CCPOA Has Reached a Tentative Agreement. As you have likely heard, Unit 6, represented by CCPOA and consisting mainly of correctional officers, has reached a tentative agreement with the State for a successor MOU. The specifics of the tentative agreement may be found at https://eservices.calhr.ca.gov/enterprisehrblazorpublic/public/mou/bargainingcontracts/6.
Here are some of the highlights of the Unit 6 tentative agreement:
- The term of the agreement is July 3, 2025, through July 2, 2028.
- There will be no furloughs for the term of the contract.
- They will receive a 3% General Salary Increase (GSI) on July 1, 2025. However, starting with the July 2025 pay period and continuing through June 2027, they will also receive a 3% pay reduction. Because of this pay reduction, most of the unit will receive 5 hours per month for the PLP 2025 Program.
- There will be a GSI of 3% effective July 1, 2027.
- Unit 6 will continue to pay 4% of pensionable compensation for prefunding other post-retirement benefits (OPEB); however, the employer will not be making its monthly OPEB contributions for 2025-26 and 2026-27.
- Several other provisions, some unique to Unit 6, such as random substance testing and exploring the potential of moving to 12-hour shifts, are also included as well as favorable differential and retention and recruitment pay that CASE has proposed in Bargaining contracts repeatedly over the years, that thus far has not been accepted by the State.
The CASE Bargaining Team continues to meet with CalHR to negotiate a successor MOU. As our membership is projected to be 25-40% underpaid compared to their other public sector counterparts, terms such as what Unit 6 agreed to are simply not satisfactory to Unit 2. Moreover, unlike CCPOA, CASE brings in significant revenue to the State from Special Fund sources, and with CASE’s recent aggressive shutting down of illegal outside law firms (our latest victory occurred just this week), the State is more dependent on CASE members’ legal acumen if it wants to avoid multi-million dollar liability and continue with multi-million dollar wins in Court.
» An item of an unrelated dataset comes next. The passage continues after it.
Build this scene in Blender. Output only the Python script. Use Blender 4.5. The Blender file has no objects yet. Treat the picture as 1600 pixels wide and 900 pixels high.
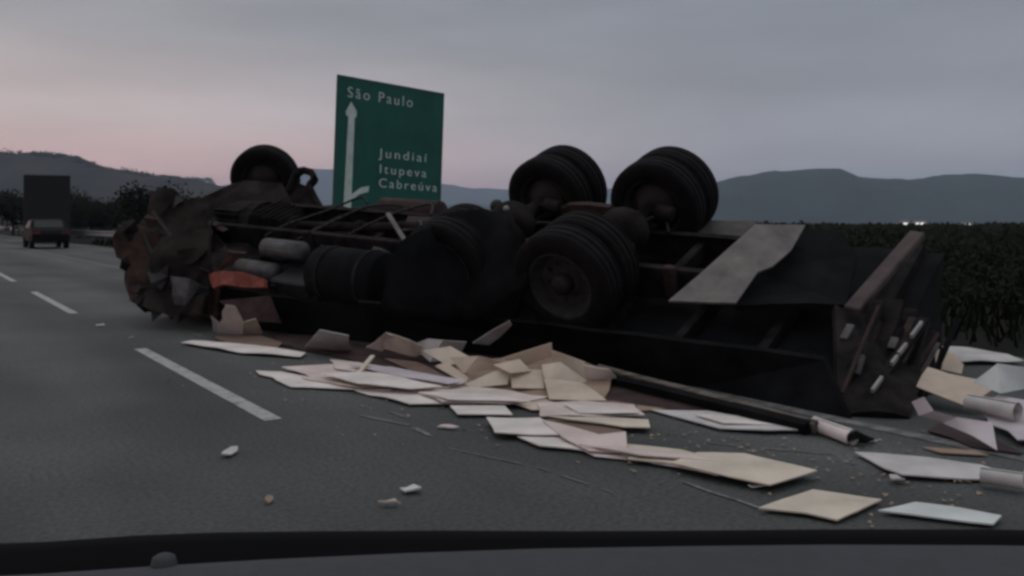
import bpy, bmesh, math, random
from mathutils import Vector, Matrix, noise
R = math.radians
rnd = random.Random(7)
S = bpy.context.scene
col = S.collection

# ------------------------------------------------------------------ camera
FPX, CX, HY, CH = 1385.0, 800.0, 348.0, 1.3      # focal length in photo pixels, centre column, horizon row, eye height
cd = bpy.data.cameras.new('camera'); cam = bpy.data.objects.new('camera', cd); col.objects.link(cam)
cam.location = (0, 0, CH); cam.rotation_euler = (R(90), 0, 0)
cd.sensor_width = 36; cd.lens = FPX / 1600 * 36
cd.shift_y = -(450 - HY) / 1600
cd.clip_start = 0.05; cd.clip_end = 60000
S.camera = cam

# ------------------------------------------------------------------ world: overcast dusk sky
W = bpy.data.worlds.new("World"); S.world = W; W.use_nodes = True
nt = W.node_tree; N = nt.nodes; Lk = nt.links
for n in list(N): N.remove(n)
def wn(t, **k):
    n = N.new(t)
    for a, b in k.items(): setattr(n, a, b)
    return n
out = wn('ShaderNodeOutputWorld'); bg = wn('ShaderNodeBackground')
SUN_EL, SUN_AZ = R(4), R(-62)      # azimuth measured from +Y, negative = to the left
sky = wn('ShaderNodeTexSky', sky_type='NISHITA', sun_disc=False, sun_elevation=SUN_EL, sun_rotation=SUN_AZ,
         air_density=1.5, dust_density=3.0)
skys = wn('ShaderNodeVectorMath', operation='SCALE'); skys.inputs['Scale'].default_value = 0.02
Lk.new(sky.outputs['Color'], skys.inputs[0])
tc = wn('ShaderNodeTexCoord'); sep = wn('ShaderNodeSeparateXYZ'); Lk.new(tc.outputs['Generated'], sep.inputs[0])
def ramp(stops, src):
    r = wn('ShaderNodeValToRGB'); e = r.color_ramp.elements
    while len(e) < len(stops): e.new(0.5)
    for i, (p, c) in enumerate(stops): e[i].position = p; e[i].color = (*c, 1)
    Lk.new(src, r.inputs[0]); return r.outputs[0]
# cloud deck by elevation (left side warm, right side blue grey)
warm = ramp([(0.0, (1.75, .76, .70)), (0.05, (1.18, .74, .70)), (0.11, (.70, .585, .595)), (0.2, (.345, .345, .385)), (0.42, (.26, .275, .325)), (1.0, (.88, .87, .87))], sep.outputs['Z'])
cool = ramp([(0.0, (.47, .465, .52)), (0.08, (.385, .395, .45)), (0.16, (.285, .30, .35)), (0.26, (.23, .25, .30)), (0.42, (.26, .275, .325)), (1.0, (.88, .87, .87))], sep.outputs['Z'])
az = wn('ShaderNodeMapRange', interpolation_type='SMOOTHSTEP'); az.inputs['From Min'].default_value = -0.52; az.inputs['From Max'].default_value = 0.36
Lk.new(sep.outputs['X'], az.inputs['Value'])
mix = wn('ShaderNodeMix', data_type='RGBA'); Lk.new(az.outputs[0], mix.inputs[0]); Lk.new(warm, mix.inputs[6]); Lk.new(cool, mix.inputs[7])
mp = wn('ShaderNodeMapping'); mp.inputs['Scale'].default_value = (1.6, 1.6, 8.5); Lk.new(tc.outputs['Generated'], mp.inputs[0])
nz = wn('ShaderNodeTexNoise'); nz.inputs['Scale'].default_value = 2.2; nz.inputs['Detail'].default_value = 4; nz.inputs['Roughness'].default_value = .5
Lk.new(mp.outputs[0], nz.inputs['Vector'])
cl = wn('ShaderNodeMapRange'); cl.inputs['From Min'].default_value = .3; cl.inputs['From Max'].default_value = .72
cl.inputs['To Min'].default_value = .86; cl.inputs['To Max'].default_value = 1.09; Lk.new(nz.outputs[0], cl.inputs['Value'])
mul = wn('ShaderNodeVectorMath', operation='SCALE'); Lk.new(mix.outputs[2], mul.inputs[0])
back = wn('ShaderNodeMapRange', interpolation_type='SMOOTHSTEP')          # added dimming of the unseen sky behind the viewer, darkens the truck
back.inputs['From Min'].default_value = .45; back.inputs['From Max'].default_value = -.7; back.inputs['To Min'].default_value = 1.0; back.inputs['To Max'].default_value = .8
Lk.new(sep.outputs['Y'], back.inputs['Value'])
bm_ = wn('ShaderNodeMath', operation='MULTIPLY'); Lk.new(cl.outputs[0], bm_.inputs[0]); Lk.new(back.outputs[0], bm_.inputs[1]); Lk.new(bm_.outputs[0], mul.inputs['Scale'])
add = wn('ShaderNodeVectorMath', operation='ADD'); Lk.new(mul.outputs[0], add.inputs[0]); Lk.new(skys.outputs[0], add.inputs[1])
Lk.new(add.outputs[0], bg.inputs['Color']); bg.inputs['Strength'].default_value = 1.0
Lk.new(bg.outputs[0], out.inputs[0])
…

Discussions during negotiations are confidential and therefore CASE cannot provide such information in detail (aside from playing our hand in advance would be poor tactics). Nevertheless, the Board is continuing to expend numerous hours every day, including on weekends fighting hard to secure a fair contract even during this time of financial uncertainty.
It is well known that even Units that were not scheduled to be in bargaining are being dragged back in to fight for money increases that were already agreed to in a predecessor MOU. Multiple PERB actions filed against the State, including by CASE, are pending without a disposition yet. CASE has not ruled out further legal action against the State and supports the individual efforts of those members who have stepped up and exercised their legal rights to demand bargaining. For those members who have not, we are stronger in numbers and as mentioned in last week’s CASE Files, there is still time to send this letter out. CASE has heard from our voting membership loud and clear that as important as telework is, we should not allow the State to leverage RTO against a fair raise, despite any budgetary shortfall claims. If favorable RTO terms are offered, they must not be so fleeting and temporary in nature as to be meaningless a short time later. The input of our voting membership is valuable, and we thank those who have provided constructive feedback to help guide the Bargaining Team’s strategy.